All of this made me think of Twitter as representing reality in what connectionist cognitive scientists call a coarse code.  Many artificial neural networks generate highly accurate responses by pooling the signals of individual elements, where each individual element has noisy, sketchy, or inaccurate information about what is going on.  The ‘coarseness’ of this type of representation is reflected in the fact that every processor inside the network is an inaccurate detector.  The surprising power of this representation comes from the fact that if you combine all of these poor measures together, a highly accurate measure is generated.

For coarse coding to work, the individual (inaccurate) measures generally require two different properties.  First, different measuring elements must have overlapping sensitivity: many of them will be measuring similar things.  Second, different measuring elements must also have to have different perspectives on what is being detected.  In short, their sensitivities overlap, but are not identical.  When these two properties are true high accuracy can be produced by combining measures.  This is because if each detector has a different perspective, it will be providing different ‘noise’ than is provided another.  Combining the different noise from different detectors will tend to cancel it all out.  What remains is the amplified ‘signal’ – the ‘truth’ – that is also being sensed to a limited extent by the various processors in the network (due to their overlapping sensitivities).
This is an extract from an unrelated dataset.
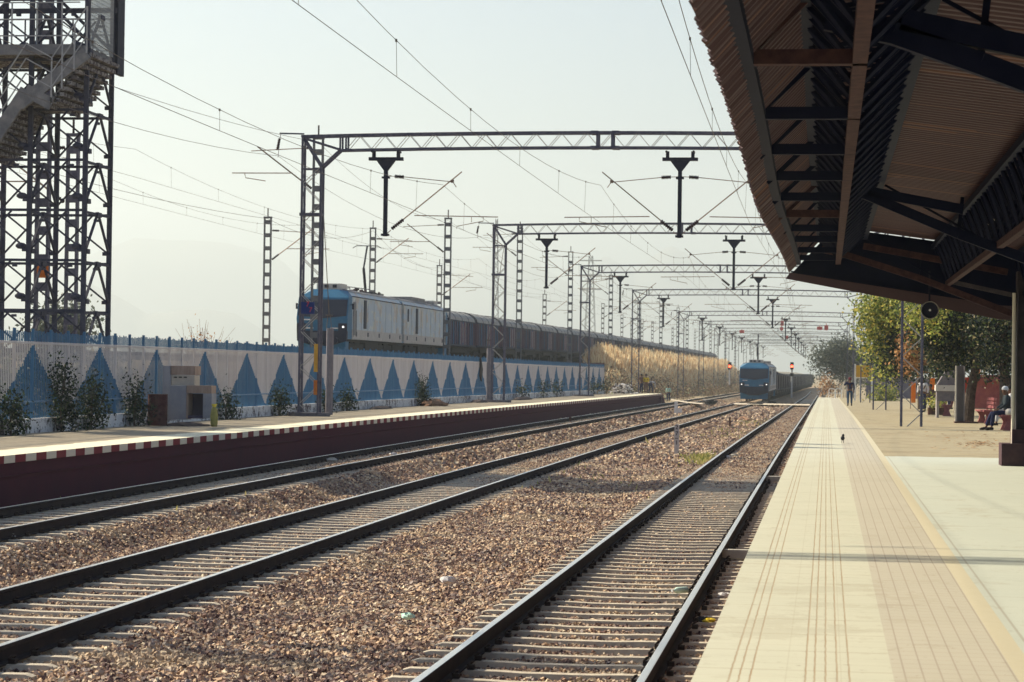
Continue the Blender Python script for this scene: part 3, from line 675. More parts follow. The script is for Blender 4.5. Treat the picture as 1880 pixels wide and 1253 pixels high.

Each individual tweet on Twitter can be viewed as some information being provided by an inaccurate detector.  If the sources of a large number of these tweets have slightly different perspectives, or provide different kinds of information (statements vs pictures vs videos), then their combined effect provides information that has a strong sense of accuracy.

Not surprisingly, researchers interested in Big Data are actively exploring this characteristic of social media.  For instance, some researchers are using the content of tweets to predict the results of elections, although the accuracy of this approach is subject to a healthy debate.  Importantly, the accuracy of such predictions requires that the two key properties of coarse coding (presenting information that is similar, but different) be true.  When these properties are not true – for instance, when many people retweet the same information, so that different perspectives are not provided – social media can misinform, as shown by Twitter being a continual source of celebrity death hoaxes.

To me, the parallel between tweets and successful coarse coding in artificial neural networks clearly indicates that Twitter can be a source of a great deal of accurate information, and makes me reflect on how neural network paradigms might be tweaked to explore tweet contents.

The parallel also makes me think that if I was a politician seeking reelection – particularly one who is such a notorious celebrity that my frequent encounters with the public immediately appear on social media – I would strive to be on my best behavior.  The image of me emerging from all of those Tweets might be more accurate and telling than the one that the traditional news media feels safe to publish!